Through this final rule, HUD provides HUD program participants with an approach to more effectively and efficiently incorporate into their planning processes the duty to affirmatively further the purposes and policies of the Fair Housing Act, which is title VIII of the Civil Rights Act of 1968. The Fair Housing Act not only prohibits discrimination but, in conjunction with other statutes, directs HUD’s program participants to take significant actions to overcome historic patterns of segregation, achieve truly balanced and integrated living patterns, promote fair housing choice, and foster inclusive communities that are free from discrimination. The approach to affirmatively furthering fair housing carried out by HUD program participants prior to this rule, which involved an analysis of impediments to fair housing choice and a certification that the program participant will affirmatively further fair housing, has not been as effective as originally envisioned. This rule refines the prior approach by replacing the analysis of impediments with a fair housing assessment that should better inform program participants’ planning processes with a view toward better aiding HUD program participants to fulfill this statutory obligation.

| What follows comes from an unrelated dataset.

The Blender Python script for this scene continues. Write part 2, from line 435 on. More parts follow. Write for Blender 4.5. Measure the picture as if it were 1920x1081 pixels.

Through this rule, HUD commits to provide states, local governments, public housing agencies (PHAs), the communities they serve, and the general public, to the fullest extent possible,with local and regional data on integrated and segregated living patterns, racially or ethnically concentrated areas of poverty, the location of certain publicly supported housing, access to opportunity afforded by key community assets, and disproportionate housing needs based on classes protected by the Fair Housing Act. Through the availability of such data and available local data and knowledge, the approach provided by this rule is intended to make program participants better able to evaluate their present environment to assess fair housing issues such as segregation, conditions that restrict fair housing choice, and disparities in access to housing and opportunity, identify the factors that primarily contribute to the creation or perpetuation of fair housing issues, and establish fair housing priorities and goals. (1-2)

The tenacious hold that segregation has had over so many communities has been so difficult to address and HUD’s past attempts to do so have come up short so often. One can hope that this change in strategy from an “analysis of impediments” to “a fair housing assessment” can make incremental improvements throughout the nation.

It will be up to the next administration to really implement this rule because at first the rule just requires more planning about fair housing on the part of local communities. It is only later, when HUD evaluates their success and decides whether there will be any consequences for failure, that the rule’s effectiveness can be identified.